この問題を解決する方法は、大学院生(修士、博士)にお金を払うしか方法はない。奨学金(実際は学生自身が借りることのできる教育ローンだけど)の定員拡充、また、大学院進学学生の4割がもらえるくらい大規模な個人に紐付けされた(その学生が所属した大学院、あるいは研究室に研究費、学費が払われる)研究奨励費制度の制定が必要になるのではないか。でも、そのお金をどこから持ってくるかと言えば、税金から持ってくるしかないわけで、世の中で修士卒や博士卒の必要性が高まらない限り無理なお話かな。

で、よく考えると上記の個人に紐付けされた研究奨励費っていうのは教育バウチャー制度そのものなのね。


以下、参考。

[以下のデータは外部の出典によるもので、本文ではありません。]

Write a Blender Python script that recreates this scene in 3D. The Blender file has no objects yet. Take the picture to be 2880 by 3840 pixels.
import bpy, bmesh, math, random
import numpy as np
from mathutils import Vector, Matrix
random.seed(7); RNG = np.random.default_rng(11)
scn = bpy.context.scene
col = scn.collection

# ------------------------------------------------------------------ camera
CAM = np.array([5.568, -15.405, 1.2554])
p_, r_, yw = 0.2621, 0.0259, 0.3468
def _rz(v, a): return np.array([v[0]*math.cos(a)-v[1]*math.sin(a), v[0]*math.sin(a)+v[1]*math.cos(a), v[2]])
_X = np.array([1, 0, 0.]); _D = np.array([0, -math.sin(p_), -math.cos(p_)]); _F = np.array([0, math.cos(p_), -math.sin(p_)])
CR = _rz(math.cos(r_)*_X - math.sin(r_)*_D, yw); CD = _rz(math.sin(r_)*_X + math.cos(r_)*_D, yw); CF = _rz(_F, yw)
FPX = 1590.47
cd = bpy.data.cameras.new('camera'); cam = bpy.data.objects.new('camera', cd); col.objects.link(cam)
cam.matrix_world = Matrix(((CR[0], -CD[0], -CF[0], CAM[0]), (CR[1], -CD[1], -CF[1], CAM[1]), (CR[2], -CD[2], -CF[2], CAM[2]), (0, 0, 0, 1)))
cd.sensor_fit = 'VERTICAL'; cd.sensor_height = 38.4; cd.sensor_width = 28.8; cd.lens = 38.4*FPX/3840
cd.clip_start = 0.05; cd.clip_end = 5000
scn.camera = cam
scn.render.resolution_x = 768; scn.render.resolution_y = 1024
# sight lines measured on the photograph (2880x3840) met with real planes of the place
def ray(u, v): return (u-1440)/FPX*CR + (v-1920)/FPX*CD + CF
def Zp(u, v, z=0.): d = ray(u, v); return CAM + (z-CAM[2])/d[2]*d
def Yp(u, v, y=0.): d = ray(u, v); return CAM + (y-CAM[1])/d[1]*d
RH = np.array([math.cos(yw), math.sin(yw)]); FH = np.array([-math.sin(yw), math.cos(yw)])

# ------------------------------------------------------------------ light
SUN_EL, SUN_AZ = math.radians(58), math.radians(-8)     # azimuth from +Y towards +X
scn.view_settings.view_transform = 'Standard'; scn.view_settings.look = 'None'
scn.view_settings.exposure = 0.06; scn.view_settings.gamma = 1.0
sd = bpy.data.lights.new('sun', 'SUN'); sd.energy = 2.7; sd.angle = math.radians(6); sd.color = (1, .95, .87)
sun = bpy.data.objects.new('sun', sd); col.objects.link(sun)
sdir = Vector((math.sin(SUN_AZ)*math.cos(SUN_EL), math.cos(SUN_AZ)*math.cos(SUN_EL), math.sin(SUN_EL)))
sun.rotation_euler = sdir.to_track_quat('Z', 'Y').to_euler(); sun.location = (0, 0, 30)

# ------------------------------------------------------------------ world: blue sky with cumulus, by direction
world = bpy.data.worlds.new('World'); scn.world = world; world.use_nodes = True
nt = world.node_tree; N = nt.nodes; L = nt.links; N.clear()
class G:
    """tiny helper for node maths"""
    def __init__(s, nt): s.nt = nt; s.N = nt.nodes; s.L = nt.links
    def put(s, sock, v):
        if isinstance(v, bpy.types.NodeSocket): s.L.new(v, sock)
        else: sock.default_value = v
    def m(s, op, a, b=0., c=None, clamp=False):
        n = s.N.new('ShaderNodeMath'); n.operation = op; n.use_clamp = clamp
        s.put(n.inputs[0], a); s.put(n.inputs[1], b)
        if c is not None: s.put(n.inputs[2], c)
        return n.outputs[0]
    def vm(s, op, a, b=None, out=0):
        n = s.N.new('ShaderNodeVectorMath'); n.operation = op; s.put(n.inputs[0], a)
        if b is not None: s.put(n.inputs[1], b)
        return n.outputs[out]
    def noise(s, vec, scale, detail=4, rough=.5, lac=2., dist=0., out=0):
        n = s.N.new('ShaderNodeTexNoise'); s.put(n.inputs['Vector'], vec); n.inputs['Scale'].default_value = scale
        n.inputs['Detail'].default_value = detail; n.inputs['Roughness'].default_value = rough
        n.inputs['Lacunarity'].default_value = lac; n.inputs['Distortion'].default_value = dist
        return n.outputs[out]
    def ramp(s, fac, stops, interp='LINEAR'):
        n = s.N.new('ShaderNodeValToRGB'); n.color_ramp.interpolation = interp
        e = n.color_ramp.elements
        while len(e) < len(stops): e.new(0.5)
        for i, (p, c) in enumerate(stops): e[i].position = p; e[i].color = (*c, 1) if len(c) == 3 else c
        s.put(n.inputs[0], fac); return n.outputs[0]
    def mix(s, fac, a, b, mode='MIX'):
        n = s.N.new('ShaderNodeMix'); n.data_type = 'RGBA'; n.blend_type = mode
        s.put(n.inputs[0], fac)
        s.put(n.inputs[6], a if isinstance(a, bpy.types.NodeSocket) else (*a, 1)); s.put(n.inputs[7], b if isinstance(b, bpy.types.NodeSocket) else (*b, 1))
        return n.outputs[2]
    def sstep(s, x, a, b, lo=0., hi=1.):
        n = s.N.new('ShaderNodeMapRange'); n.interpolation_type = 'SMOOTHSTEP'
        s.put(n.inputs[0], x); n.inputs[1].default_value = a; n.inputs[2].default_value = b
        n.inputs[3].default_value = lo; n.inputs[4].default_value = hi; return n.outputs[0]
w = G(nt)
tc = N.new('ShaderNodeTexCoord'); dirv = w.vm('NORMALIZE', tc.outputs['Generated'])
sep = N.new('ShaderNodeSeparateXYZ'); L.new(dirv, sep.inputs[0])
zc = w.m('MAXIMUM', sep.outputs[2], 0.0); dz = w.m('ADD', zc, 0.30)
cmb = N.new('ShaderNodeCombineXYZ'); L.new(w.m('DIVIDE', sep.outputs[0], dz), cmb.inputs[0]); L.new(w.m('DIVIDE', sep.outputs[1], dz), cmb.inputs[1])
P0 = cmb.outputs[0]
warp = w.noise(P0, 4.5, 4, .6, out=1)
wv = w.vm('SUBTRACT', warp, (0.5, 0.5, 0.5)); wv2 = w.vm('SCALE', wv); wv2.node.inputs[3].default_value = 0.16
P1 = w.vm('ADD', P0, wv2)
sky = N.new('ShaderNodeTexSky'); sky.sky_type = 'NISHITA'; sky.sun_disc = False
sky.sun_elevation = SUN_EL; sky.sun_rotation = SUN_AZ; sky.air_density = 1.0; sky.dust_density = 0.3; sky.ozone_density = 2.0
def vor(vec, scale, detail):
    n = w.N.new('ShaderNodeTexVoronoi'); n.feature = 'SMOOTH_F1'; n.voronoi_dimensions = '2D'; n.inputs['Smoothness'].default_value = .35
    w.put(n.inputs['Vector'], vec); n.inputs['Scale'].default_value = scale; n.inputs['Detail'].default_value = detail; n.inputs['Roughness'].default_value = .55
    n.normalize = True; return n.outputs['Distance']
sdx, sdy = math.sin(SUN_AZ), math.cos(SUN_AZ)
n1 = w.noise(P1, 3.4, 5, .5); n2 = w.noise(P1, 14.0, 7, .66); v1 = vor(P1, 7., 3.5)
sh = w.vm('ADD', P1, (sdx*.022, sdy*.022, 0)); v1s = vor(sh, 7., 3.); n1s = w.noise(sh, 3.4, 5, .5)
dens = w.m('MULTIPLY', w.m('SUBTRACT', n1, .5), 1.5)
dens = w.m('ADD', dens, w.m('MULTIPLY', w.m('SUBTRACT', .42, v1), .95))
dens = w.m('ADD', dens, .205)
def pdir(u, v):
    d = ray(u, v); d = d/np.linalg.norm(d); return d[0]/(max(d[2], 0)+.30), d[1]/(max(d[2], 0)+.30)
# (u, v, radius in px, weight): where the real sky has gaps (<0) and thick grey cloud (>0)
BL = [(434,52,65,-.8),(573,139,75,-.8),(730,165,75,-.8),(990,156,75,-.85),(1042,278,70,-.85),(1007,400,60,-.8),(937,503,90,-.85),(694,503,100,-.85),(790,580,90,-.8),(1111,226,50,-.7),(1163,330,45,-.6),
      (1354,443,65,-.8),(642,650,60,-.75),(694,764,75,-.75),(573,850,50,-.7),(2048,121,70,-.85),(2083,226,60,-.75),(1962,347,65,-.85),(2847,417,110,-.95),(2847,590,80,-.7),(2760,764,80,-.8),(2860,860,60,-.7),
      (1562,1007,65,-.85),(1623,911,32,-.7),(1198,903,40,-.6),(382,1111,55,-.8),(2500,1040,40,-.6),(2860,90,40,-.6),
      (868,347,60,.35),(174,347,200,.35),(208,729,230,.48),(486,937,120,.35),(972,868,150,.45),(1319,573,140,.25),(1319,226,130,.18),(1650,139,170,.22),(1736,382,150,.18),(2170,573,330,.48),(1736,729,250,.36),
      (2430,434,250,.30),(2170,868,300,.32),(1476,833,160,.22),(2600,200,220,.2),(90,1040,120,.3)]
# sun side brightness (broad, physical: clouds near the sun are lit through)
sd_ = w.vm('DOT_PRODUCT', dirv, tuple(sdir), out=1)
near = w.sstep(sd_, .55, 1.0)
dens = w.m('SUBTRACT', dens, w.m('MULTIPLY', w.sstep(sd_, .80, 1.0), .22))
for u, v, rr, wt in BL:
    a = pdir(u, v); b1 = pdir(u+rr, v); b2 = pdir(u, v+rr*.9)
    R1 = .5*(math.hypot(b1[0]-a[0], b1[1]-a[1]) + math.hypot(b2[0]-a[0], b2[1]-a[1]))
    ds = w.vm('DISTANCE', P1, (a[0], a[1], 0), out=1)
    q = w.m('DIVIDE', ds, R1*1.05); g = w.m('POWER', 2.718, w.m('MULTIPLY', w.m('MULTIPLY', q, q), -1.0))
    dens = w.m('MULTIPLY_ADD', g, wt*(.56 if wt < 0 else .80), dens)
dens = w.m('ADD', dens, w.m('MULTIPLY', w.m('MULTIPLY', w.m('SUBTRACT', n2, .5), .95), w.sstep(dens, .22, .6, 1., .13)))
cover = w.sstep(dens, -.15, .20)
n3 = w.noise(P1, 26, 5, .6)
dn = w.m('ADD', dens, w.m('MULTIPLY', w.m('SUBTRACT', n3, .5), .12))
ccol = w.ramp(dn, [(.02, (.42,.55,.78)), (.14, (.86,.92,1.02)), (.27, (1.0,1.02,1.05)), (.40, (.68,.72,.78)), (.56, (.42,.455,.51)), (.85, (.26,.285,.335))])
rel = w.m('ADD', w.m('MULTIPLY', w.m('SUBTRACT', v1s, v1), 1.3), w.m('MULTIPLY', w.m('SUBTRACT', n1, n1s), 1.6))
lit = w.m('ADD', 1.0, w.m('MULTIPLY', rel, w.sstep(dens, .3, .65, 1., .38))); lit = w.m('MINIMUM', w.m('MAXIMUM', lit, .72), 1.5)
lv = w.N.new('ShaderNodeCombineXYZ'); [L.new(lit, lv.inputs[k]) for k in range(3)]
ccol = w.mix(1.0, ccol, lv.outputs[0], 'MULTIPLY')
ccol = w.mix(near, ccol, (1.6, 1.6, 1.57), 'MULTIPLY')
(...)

大学生の一人ぐらしの調査結果が欲しかったけど見つからなかった。

博士課程在学者への経済的支援の拡充

優れた資質や能力を有する人材が、博士課程(後期)進学に伴う経済的負担を過度に懸念することなく進学できるようにすることは、優れた研究者を確保する観点から必要であるとともに、博士号取得者の多様なキャリアパスの拡大に資する。

このため、大学院生の約4割が生活費相当分の支援を受けているとされる米国を参考とし、博士課程(後期)在学者を対象とした経済的支援を拡充する。具体的には、優秀な人材を選抜するという競争性を十分確保しつつ、フェローシップの拡充や競争的資金におけるリサーチアシスタント等としての支給の拡大等により、博士課程(後期)在学者の2割程度が生活費相当額程度を受給できることを目指す。また、人材育成の観点からも重要な役割を果たすことが期待される奨学金貸与事業については、事業の健全性を確保しつつ、各大学からの適切な推薦に基づき、特に優れた業績をあげた者に対して返還免除を行う制度の効果的な運用を推進する。さらに、個々の学生が進路選択に当たり、博士課程(後期)受験前など可能な限り早い時期に、経済的支援が受けられるか否かを判断しうるよう適切な措置を講じる。